When it seemed like the Rockets were going to pull away, Nicolas Batum and Meyers Leonard put their cape on and saved the day. The pair knocked down four treys within two minutes to gain a 68-67 lead halfway through the period. Aldridge checked back into the game during the final minute and got his feet wet immediately. He sank his signature fade-away jumper and converted a last second tip-in to put the Blazers up 80-74 to end the third quarter.

In the fourth, it was more of the same. Aldridge could not be contained and the Blazers’ pick and roll shredded the Rockets’ defense. Corey Brewer provided some late game heroics by scoring 17 straight points but missed the tying jumper with a few seconds left.

What To Take Away:

  • The Rockets miss Dwight Howard more and more each game.
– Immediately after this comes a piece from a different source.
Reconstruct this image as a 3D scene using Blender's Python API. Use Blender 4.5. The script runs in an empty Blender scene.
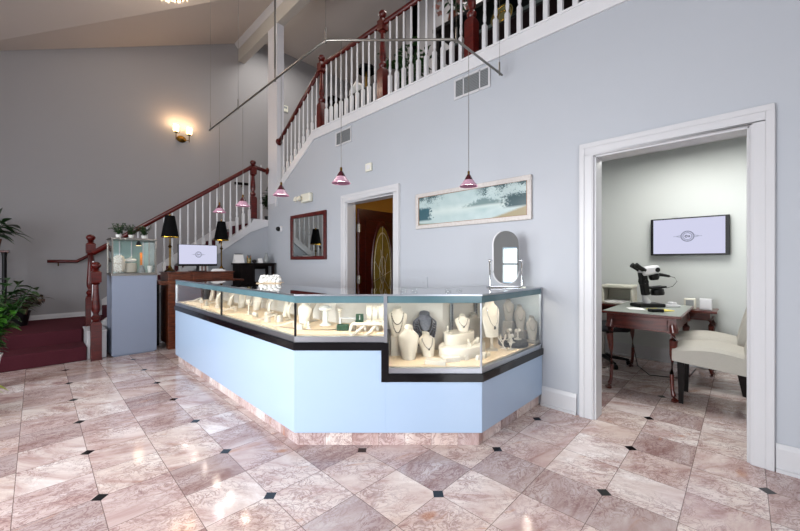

They were unquestionably outmatched in the paint which led to being out-rebounded by 20 (60 to 40). Also, no one on the floor could guard Aldridge one-on-one which called for double teams and resulted in open looks.
  • One category they aren’t missing of Howard’s is his devastatingly bad free throw shooting. Despite his absence, the Rockets still shot 56.5 percent from the stripe.
  • Houston also needs to learn to make the most of every possession. There were a few instances where Josh Smith or Terrence Jones collected a rebound, brought the ball up the floor as if they were a guard and turned it over. Between the two of them, they had two assists and three turnovers. I think Houston can do without that.
  • And most importantly, Houston needs to learn how to keep a lead. With Howard out, their offense is even more predictable so wasting possessions (offensively and defensively) is unacceptable. The couple of three pointers Meyers Leonard made were uncontested. Leonard is a 45 percent three point shooter. That type of mental lapse is not ideal for a team on the road in a Western Conference face-off.